My father's death was my first experience with death. At that point, I
still had four living grandparents. I had been confident that, once he
passed away, he would go to heaven and no longer be in pain and that I
would always have this sense that he was still with me, just way up
there. My struggle came when, after his death, I felt so profoundly
alone. I had thought that I would feel his presence still with me, but I
didn't. And I didn't know how to deal with that. I questioned whether
there really is anything after life. Then I felt guilty for doubting.
But, as I said
before, I often find my footing again in my family and in baseball. My
sons are also devoted players of the game of catch. And so, it was one
spring afternoon when I was playing catch with Bruce in the front yard
that my faith was partially renewed. The ball flew back and forth
between the two of us. His strength has already surpassed mine, but we
both enjoy snagging the ball deep in the pocket to get the full "thwack
thwack" of the ball on the leather echoing in the street. Bruce asked me
to throw it several yards away from where he was standing so that he
could run and catch the ball, as he would in a real game. So I did.
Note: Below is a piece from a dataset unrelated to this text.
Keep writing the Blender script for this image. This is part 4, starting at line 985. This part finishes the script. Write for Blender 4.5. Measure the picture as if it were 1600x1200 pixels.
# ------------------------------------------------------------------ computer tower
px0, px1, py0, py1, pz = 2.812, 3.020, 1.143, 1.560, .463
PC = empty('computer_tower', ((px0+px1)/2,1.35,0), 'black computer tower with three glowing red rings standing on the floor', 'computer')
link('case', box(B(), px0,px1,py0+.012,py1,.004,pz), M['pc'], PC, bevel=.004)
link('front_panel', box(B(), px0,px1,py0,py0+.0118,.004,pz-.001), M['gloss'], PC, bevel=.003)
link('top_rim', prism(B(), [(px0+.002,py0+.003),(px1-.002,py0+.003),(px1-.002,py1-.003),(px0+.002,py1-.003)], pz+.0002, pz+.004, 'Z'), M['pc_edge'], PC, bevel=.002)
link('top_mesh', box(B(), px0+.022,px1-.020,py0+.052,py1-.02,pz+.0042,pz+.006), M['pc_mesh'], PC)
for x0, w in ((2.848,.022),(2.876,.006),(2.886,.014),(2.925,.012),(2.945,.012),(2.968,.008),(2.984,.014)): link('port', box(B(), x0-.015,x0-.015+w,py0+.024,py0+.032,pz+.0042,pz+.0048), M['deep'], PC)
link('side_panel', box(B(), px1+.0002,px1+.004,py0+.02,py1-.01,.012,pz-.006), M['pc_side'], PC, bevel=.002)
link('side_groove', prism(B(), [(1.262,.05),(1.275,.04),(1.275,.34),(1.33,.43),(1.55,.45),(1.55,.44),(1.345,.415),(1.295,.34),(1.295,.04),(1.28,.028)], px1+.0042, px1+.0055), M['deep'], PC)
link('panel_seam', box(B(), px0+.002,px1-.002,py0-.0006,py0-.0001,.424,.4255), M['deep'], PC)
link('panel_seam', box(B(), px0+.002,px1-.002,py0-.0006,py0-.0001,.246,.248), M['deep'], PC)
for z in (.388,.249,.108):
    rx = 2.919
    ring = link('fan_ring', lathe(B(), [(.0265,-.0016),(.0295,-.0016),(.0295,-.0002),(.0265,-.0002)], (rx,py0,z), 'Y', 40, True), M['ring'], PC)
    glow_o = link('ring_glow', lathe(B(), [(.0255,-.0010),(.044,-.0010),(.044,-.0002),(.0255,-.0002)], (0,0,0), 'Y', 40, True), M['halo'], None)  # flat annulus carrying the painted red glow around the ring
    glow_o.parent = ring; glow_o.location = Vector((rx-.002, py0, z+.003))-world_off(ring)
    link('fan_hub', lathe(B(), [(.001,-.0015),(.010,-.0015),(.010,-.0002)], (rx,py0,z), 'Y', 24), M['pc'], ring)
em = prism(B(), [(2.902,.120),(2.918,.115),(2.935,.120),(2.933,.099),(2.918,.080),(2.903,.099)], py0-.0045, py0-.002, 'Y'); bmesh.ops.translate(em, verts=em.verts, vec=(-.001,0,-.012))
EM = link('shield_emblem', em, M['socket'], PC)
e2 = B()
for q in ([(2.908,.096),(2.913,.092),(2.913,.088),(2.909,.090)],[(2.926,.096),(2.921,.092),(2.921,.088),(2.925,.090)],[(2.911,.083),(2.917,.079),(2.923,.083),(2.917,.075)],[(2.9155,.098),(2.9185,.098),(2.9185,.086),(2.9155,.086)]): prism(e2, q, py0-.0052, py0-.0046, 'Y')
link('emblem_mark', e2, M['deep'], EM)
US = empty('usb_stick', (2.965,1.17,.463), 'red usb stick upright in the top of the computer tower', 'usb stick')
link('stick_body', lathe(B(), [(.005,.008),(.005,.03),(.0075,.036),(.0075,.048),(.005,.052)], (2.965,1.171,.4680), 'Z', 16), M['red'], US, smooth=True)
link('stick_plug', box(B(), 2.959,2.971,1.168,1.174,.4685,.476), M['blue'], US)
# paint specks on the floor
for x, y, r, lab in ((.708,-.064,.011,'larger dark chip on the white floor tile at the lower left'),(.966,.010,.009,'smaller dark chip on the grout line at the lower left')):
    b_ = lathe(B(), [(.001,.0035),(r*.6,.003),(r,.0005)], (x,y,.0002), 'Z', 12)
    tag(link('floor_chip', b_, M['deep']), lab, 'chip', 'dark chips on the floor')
Bruce ran up the slight hill in our yard, dove to catch the ball, and
fluidly somersaulted and popped back to his feet in one motion. For a
baseball fan and a proud mom, it was a moment of beauty. But it was also
a God moment. I don't know what else to call those moments that take
your breath away and make you shiver. It was really the first time since
my father had passed away that I felt his presence. I don't mean to
imply that I think his spirit was here in Cincinnati with us. But there
was something timeless and so closely connected to my father there that I
had to stop playing for a minute.
I find it sad that my
sons will never play catch with my dad. I wish they could. But in a way
they do and always have. Their grandfather is part of every day of
their lives because they have little bits of him in them. And, as I
realized that day watching Bruce catch that ball, my father is always
with me and within me. I am, of course, a product of my parents' lives,
and my boys are, in turn, a product of my life. In the traditions Colby
and I pass down to Bruce and Eli, we keep the lives of our parents and
grandparents alive and present. I hope in the legacy that we pass down,
my boys see that their lives can be about devotion to something bigger
than themselves, bigger than the present, about the timeless. I hope
they see that devotion in the work of this church, in the professions
their parents have chosen, and in the friendships we have been blessed
with. I hope they hear that devotion in the words we say to them and
sense it in the gestures we make when we cannot find the words. I hope
they find it in the small things too - in a magazine article left on the
dresser, in a game of catch. Because sometimes the small things end up
being the big things, the moments where God silently steps in and pulls
us back.
I
hope that they find what I believe I found that afternoon in the yard -
hope. While I still doubt and wonder and question, I also hope that I
am not alone, that every time I throw, someone somewhere will catch.